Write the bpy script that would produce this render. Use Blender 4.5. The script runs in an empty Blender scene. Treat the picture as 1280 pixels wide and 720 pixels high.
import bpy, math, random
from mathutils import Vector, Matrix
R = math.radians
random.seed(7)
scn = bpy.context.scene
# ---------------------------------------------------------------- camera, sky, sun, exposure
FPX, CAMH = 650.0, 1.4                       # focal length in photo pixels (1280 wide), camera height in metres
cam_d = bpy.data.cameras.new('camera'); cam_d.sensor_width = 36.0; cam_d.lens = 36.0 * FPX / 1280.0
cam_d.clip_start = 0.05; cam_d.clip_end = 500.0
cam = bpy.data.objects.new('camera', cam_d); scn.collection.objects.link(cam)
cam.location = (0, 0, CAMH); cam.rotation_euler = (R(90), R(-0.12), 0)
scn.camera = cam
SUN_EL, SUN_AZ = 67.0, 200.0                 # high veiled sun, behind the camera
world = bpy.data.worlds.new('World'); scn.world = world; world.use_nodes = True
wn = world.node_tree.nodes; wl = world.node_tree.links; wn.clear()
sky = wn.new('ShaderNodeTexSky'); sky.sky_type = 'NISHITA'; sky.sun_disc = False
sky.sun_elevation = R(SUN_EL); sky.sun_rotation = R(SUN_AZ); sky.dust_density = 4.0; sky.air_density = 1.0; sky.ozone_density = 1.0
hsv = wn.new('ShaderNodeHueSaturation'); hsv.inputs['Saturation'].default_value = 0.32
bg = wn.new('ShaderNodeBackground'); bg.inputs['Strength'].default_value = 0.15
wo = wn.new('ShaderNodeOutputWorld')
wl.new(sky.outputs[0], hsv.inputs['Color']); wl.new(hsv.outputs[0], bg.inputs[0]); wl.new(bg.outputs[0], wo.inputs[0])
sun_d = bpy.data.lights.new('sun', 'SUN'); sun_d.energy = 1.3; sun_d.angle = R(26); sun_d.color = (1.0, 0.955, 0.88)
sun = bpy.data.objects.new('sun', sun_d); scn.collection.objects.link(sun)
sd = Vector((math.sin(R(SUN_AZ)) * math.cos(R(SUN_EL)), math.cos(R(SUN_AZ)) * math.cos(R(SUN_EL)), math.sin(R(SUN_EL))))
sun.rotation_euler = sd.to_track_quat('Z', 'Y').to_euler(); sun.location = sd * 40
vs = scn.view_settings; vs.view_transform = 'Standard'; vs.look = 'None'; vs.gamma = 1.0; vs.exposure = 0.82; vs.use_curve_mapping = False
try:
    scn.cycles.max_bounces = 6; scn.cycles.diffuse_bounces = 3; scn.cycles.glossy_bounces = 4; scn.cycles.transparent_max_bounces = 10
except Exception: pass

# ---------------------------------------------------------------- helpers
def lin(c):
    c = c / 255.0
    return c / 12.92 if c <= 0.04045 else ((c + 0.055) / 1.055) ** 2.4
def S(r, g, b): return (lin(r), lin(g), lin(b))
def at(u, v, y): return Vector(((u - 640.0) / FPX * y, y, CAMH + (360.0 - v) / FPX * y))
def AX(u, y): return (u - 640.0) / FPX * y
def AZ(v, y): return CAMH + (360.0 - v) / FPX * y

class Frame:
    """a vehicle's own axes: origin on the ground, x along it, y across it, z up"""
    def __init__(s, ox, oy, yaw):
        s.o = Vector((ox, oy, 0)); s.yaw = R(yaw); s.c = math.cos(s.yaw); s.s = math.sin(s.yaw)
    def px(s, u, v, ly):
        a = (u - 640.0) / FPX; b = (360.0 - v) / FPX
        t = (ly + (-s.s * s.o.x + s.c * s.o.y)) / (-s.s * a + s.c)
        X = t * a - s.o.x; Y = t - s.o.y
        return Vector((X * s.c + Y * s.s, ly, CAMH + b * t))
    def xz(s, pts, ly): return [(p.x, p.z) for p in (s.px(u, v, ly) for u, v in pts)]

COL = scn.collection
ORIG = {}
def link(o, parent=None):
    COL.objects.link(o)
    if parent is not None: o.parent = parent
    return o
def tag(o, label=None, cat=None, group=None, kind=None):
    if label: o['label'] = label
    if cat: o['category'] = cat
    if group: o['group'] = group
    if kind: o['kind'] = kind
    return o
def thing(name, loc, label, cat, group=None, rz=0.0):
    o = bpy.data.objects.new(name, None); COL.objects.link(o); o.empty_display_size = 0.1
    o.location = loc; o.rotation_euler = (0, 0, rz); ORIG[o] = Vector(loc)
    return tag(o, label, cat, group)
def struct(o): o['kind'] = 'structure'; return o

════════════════

Aim of the exercise: Reproduce the listing above word for word.

Response:
Write the bpy script that would produce this render. Use Blender 4.5. The script runs in an empty Blender scene. Treat the picture as 1280 pixels wide and 720 pixels high.
import bpy, math, random
from mathutils import Vector, Matrix
R = math.radians
random.seed(7)
scn = bpy.context.scene
# ---------------------------------------------------------------- camera, sky, sun, exposure
FPX, CAMH = 650.0, 1.4                       # focal length in photo pixels (1280 wide), camera height in metres
cam_d = bpy.data.cameras.new('camera'); cam_d.sensor_width = 36.0; cam_d.lens = 36.0 * FPX / 1280.0
cam_d.clip_start = 0.05; cam_d.clip_end = 500.0
cam = bpy.data.objects.new('camera', cam_d); scn.collection.objects.link(cam)
cam.location = (0, 0, CAMH); cam.rotation_euler = (R(90), R(-0.12), 0)
scn.camera = cam
SUN_EL, SUN_AZ = 67.0, 200.0                 # high veiled sun, behind the camera
world = bpy.data.worlds.new('World'); scn.world = world; world.use_nodes = True
wn = world.node_tree.nodes; wl = world.node_tree.links; wn.clear()
sky = wn.new('ShaderNodeTexSky'); sky.sky_type = 'NISHITA'; sky.sun_disc = False
sky.sun_elevation = R(SUN_EL); sky.sun_rotation = R(SUN_AZ); sky.dust_density = 4.0; sky.air_density = 1.0; sky.ozone_density = 1.0
hsv = wn.new('ShaderNodeHueSaturation'); hsv.inputs['Saturation'].default_value = 0.32
bg = wn.new('ShaderNodeBackground'); bg.inputs['Strength'].default_value = 0.15
wo = wn.new('ShaderNodeOutputWorld')
wl.new(sky.outputs[0], hsv.inputs['Color']); wl.new(hsv.outputs[0], bg.inputs[0]); wl.new(bg.outputs[0], wo.inputs[0])
sun_d = bpy.data.lights.new('sun', 'SUN'); sun_d.energy = 1.3; sun_d.angle = R(26); sun_d.color = (1.0, 0.955, 0.88)
sun = bpy.data.objects.new('sun', sun_d); scn.collection.objects.link(sun)
sd = Vector((math.sin(R(SUN_AZ)) * math.cos(R(SUN_EL)), math.cos(R(SUN_AZ)) * math.cos(R(SUN_EL)), math.sin(R(SUN_EL))))
sun.rotation_euler = sd.to_track_quat('Z', 'Y').to_euler(); sun.location = sd * 40
vs = scn.view_settings; vs.view_transform = 'Standard'; vs.look = 'None'; vs.gamma = 1.0; vs.exposure = 0.82; vs.use_curve_mapping = False
try:
    scn.cycles.max_bounces = 6; scn.cycles.diffuse_bounces = 3; scn.cycles.glossy_bounces = 4; scn.cycles.transparent_max_bounces = 10
except Exception: pass

# ---------------------------------------------------------------- helpers
def lin(c):
    c = c / 255.0
    return c / 12.92 if c <= 0.04045 else ((c + 0.055) / 1.055) ** 2.4
def S(r, g, b): return (lin(r), lin(g), lin(b))
def at(u, v, y): return Vector(((u - 640.0) / FPX * y, y, CAMH + (360.0 - v) / FPX * y))
def AX(u, y): return (u - 640.0) / FPX * y
def AZ(v, y): return CAMH + (360.0 - v) / FPX * y

class Frame:
    """a vehicle's own axes: origin on the ground, x along it, y across it, z up"""
    def __init__(s, ox, oy, yaw):
        s.o = Vector((ox, oy, 0)); s.yaw = R(yaw); s.c = math.cos(s.yaw); s.s = math.sin(s.yaw)
    def px(s, u, v, ly):
        a = (u - 640.0) / FPX; b = (360.0 - v) / FPX
        t = (ly + (-s.s * s.o.x + s.c * s.o.y)) / (-s.s * a + s.c)
        X = t * a - s.o.x; Y = t - s.o.y
        return Vector((X * s.c + Y * s.s, ly, CAMH + b * t))
    def xz(s, pts, ly): return [(p.x, p.z) for p in (s.px(u, v, ly) for u, v in pts)]

COL = scn.collection
ORIG = {}
def link(o, parent=None):
    COL.objects.link(o)
    if parent is not None: o.parent = parent
    return o
def tag(o, label=None, cat=None, group=None, kind=None):
    if label: o['label'] = label
    if cat: o['category'] = cat
    if group: o['group'] = group
    if kind: o['kind'] = kind
    return o
def thing(name, loc, label, cat, group=None, rz=0.0):
    o = bpy.data.objects.new(name, None); COL.objects.link(o); o.empty_display_size = 0.1
    o.location = loc; o.rotation_euler = (0, 0, rz); ORIG[o] = Vector(loc)
    return tag(o, label, cat, group)
def struct(o): o['kind'] = 'structure'; return o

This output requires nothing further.